Y, paralelamente, algo muy básico en derecho penal, el imputado nunca tuvo arraigo, es decir, domicilio fijo, con lo cual, jamás estuvo a derecho. Durante doce años se le permitió desplazarse con absoluta libertad. De hecho, en una oportunidad, se le dictó una orden de detención, cuya respuesta burló, fugándose primero a Uruguay y después fue escondido en una quinta familiar en La Reja, Provincia de Buenos Aires.

Luego intentó una suerte de internación en un centro de adicciones en la Ciudad de Buenos Aires, donde contó con la colaboración de familiares indirectos que se desempeñan como funcionarios públicos en el Consejo de la Magistratura y en el Ministerio Público Fiscal porteño.

Pero el entorno encubridor no tuvo en cuenta las características de su personalidad ni sus anhelos de exhibicionismo en las redes sociales. Aún así, la Policía bonaerense no lo detuvo. No solo por la falta de colaboración de la Fiscalía, sino porque siempre se alertó la búsqueda para facilitarle la fuga.

Mientras tanto, los niños tuvieron que soportar el hostigamiento constate por las redes sociales. Su padre, desde la clandestinidad, enviaba fotos, mensajes y videos permanentemente, con el claro objeto de dañarlos y sorprenderlos con distintos perfiles y fotos en Facebook.

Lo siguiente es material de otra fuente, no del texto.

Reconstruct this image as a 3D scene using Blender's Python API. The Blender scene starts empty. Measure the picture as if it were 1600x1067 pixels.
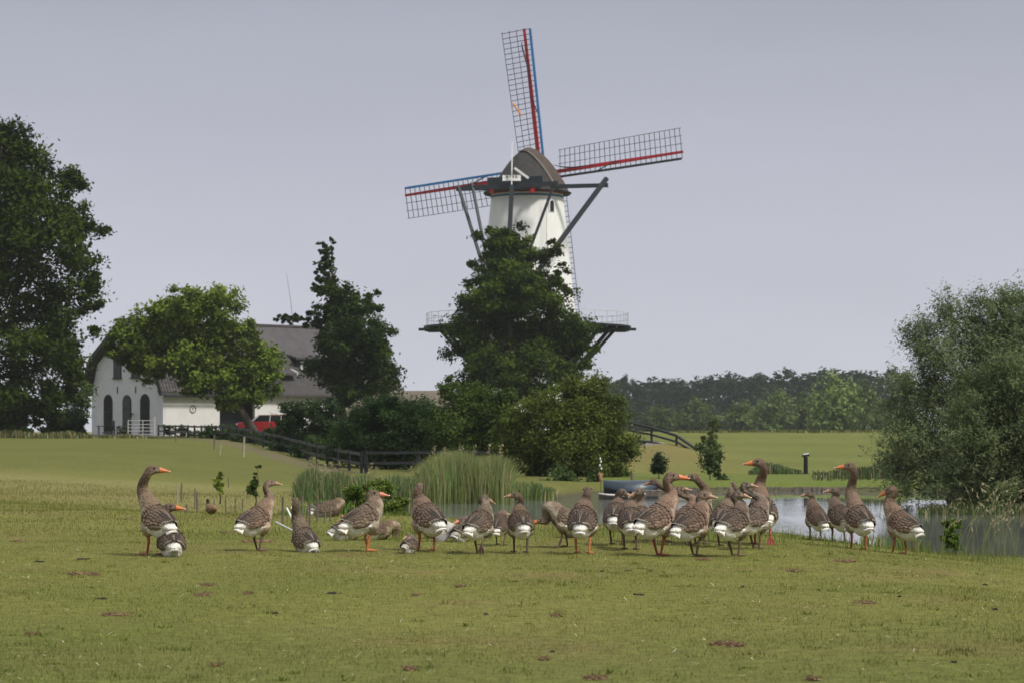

Y, simultáneamente, la vergüenza mayor que significa para la Justicia, que camaristas y jueces de casación obedezcan a un pedido, sin leer o adrede, logrando la impunidad del abusador.

El camino elegido por las victimas fue siempre el de la Justicia, por eso se realizaron, denuncias penales, denuncias en la procuración, se recusaron fiscales y juzgados.

El berenjenal reside en la falta de persecución penal que se hizo, también, de todas esas denuncias. Ninguna prosperó y para lo único que se llamó a las víctimas fue para notificarles el archivo de todas las denuncias.

Contrariamente a la intención fiscal, las denuncias fueron ratificadas y las víctimas solicitaron medidas de prueba que se encuentran en curso. Llegando a los 10 años en la instrucción y tras reiterados pedidos, se elevó la causa a juicio oral.

Y, una vez más, se ignoraron los pedidos de detención solicitados. La fiscalía naturalizó que el único contacto del acusado sea el número de teléfono de su abogado. Ni siquiera solicitó su detención.

No solo el fiscal de juicio no acompañó, sino que sorprendió por lo creativo: sabiendo que el delito prevé para el imputado una pena entre 10 y 15 años de cárcel, solicitó una suerte de audiencia entre todas las partes, medida que no existe en el código procesal penal, con una absoluta indiferencia a la posibilidad de fuga.

Nuevamente, durante la sustanciación de estas medidas dilatorias, alertado quizá, por la propia Fiscalía, el imputado volvió a fugarse. Para la clandestinidad, tenía prevista una red de vínculos, comenzando con una mujer nacionalidad paraguaya residente en Uruguay.

Los agentes de la policía realizaron tareas de inteligencia previa y, con la colaboración y la coordinación de ambos países, se logró la detención y extradición. Recién aquí, tuvimos igualdad procesal, con la única certeza de que el juicio un día iba a llegar.

Más allá de las valoraciones que pueda hacer el Tribunal, de la prueba que se produzca dentro del debate y la ya producida y agregada en el expediente, habrá sentencia.